DATA EXTRACT –
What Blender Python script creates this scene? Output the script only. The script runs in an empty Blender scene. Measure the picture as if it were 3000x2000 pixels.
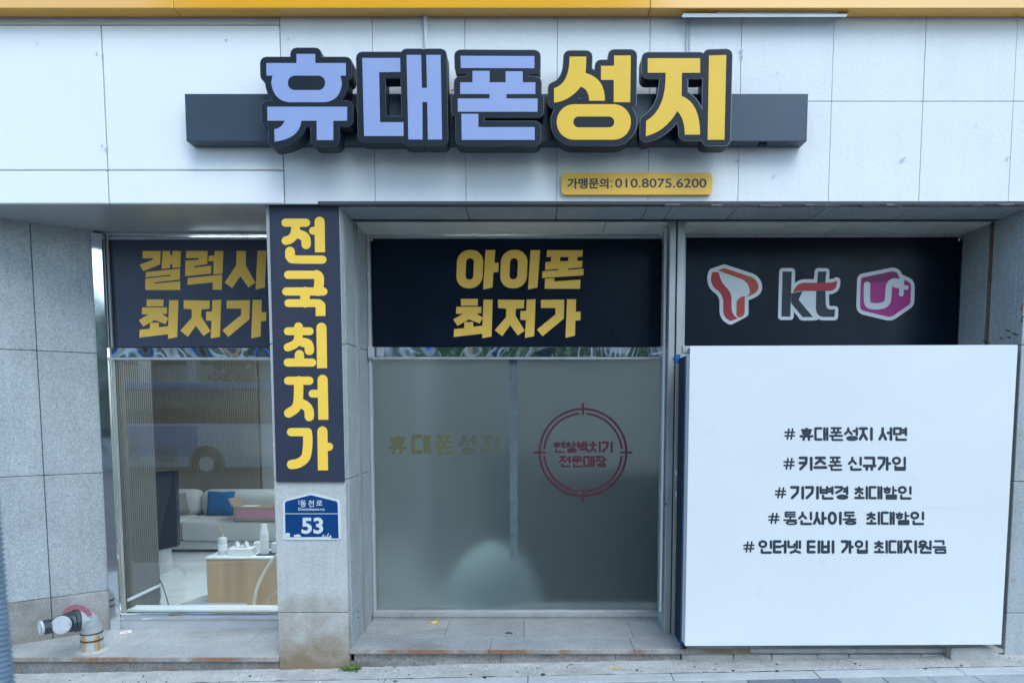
import bpy, bmesh, math, random
from math import radians as R, sin, cos, pi
from mathutils import Vector as V
from mathutils.geometry import delaunay_2d_cdt as cdt

random.seed(7)
scene = bpy.context.scene
COL = scene.collection

# ------------------------------------------------------------------ camera
F = 2000.0; PX0 = 1570.0; PY0 = 1361.0; PITCH = math.atan(0.078); D = 3.74
cam_d = bpy.data.cameras.new('camera'); cam = bpy.data.objects.new('camera', cam_d); COL.objects.link(cam)
cam_d.sensor_width = 36.0; cam_d.lens = 36.0 * F / 3000.0
cam_d.shift_x = -(PX0 - 1500) / 3000.0; cam_d.shift_y = (PY0 - 1000) / 3000.0
cam_d.clip_start = 0.05; cam_d.clip_end = 500
cam.location = (0, -D, 0); cam.rotation_euler = (pi / 2 - PITCH, 0, 0)
cam_d.dof.use_dof = True; cam_d.dof.focus_distance = 3.9; cam_d.dof.aperture_fstop = 4.5
scene.camera = cam

# ------------------------------------------------------------------ light
SUN_EL = 52; SUN_AZ = 22   # azimuth measured from -Y (street side) towards +X
world = bpy.data.worlds.new('World'); scene.world = world; world.use_nodes = True
wn = world.node_tree.nodes; wl = world.node_tree.links
bg = wn['Background']; sky = wn.new('ShaderNodeTexSky'); sky.sky_type = 'NISHITA'; sky.sun_disc = False
sky.sun_elevation = R(SUN_EL); sky.sun_rotation = R(180 - SUN_AZ); sky.dust_density = 1.0; sky.air_density = 1.0; sky.ozone_density = 1.0
wl.new(sky.outputs[0], bg.inputs[0]); bg.inputs[1].default_value = 0.15
sun_d = bpy.data.lights.new('sun', 'SUN'); sun_d.energy = 0.5; sun_d.angle = R(35); sun_d.color = (1, 0.975, 0.94)
sun = bpy.data.objects.new('sun', sun_d); COL.objects.link(sun)
sdir = V((sin(R(SUN_AZ)) * cos(R(SUN_EL)), -cos(R(SUN_AZ)) * cos(R(SUN_EL)), sin(R(SUN_EL))))
sun.rotation_euler = (-sdir).to_track_quat('-Z', 'Y').to_euler(); sun.location = (2, -8, 9)
vs = scene.view_settings; vs.view_transform = 'Standard'; vs.look = 'None'; vs.gamma = 1; vs.use_curve_mapping = False
vs.exposure = 1.38
vs.use_white_balance = True; vs.white_balance_temperature = 5950; vs.white_balance_tint = 0
scene.cycles.use_denoising = True
scene.cycles.max_bounces = 10; scene.cycles.transparent_max_bounces = 16

# ------------------------------------------------------------------ photo pixel -> place
cp, sp = cos(PITCH), sin(PITCH)
def ray(px, py):
    a = (px - PX0) / F; b = -(py - PY0) / F
    return V((a, cp + b * sp, -sp + b * cp))
def W(px, py, Y=0.0):
    d = ray(px, py); t = (Y + D) / d.y
    return V((d.x * t, Y, d.z * t))
def Wz(px, py, z):
    d = ray(px, py); t = z / d.z
    return V((d.x * t, d.y * t - D, z))
def Zp(py, Y=0.0): return W(PX0, py, Y).z
def Xp(px, py, Y=0.0): return W(px, py, Y).x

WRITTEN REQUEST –
Return, unchanged, the lines from the first line of the material through the line that holds "from mathutils.geometry import", inclusive, omitting pictures.

THE OUTPUT –
What Blender Python script creates this scene? Output the script only. The script runs in an empty Blender scene. Measure the picture as if it were 3000x2000 pixels.
import bpy, bmesh, math, random
from math import radians as R, sin, cos, pi
from mathutils import Vector as V
from mathutils.geometry import delaunay_2d_cdt as cdt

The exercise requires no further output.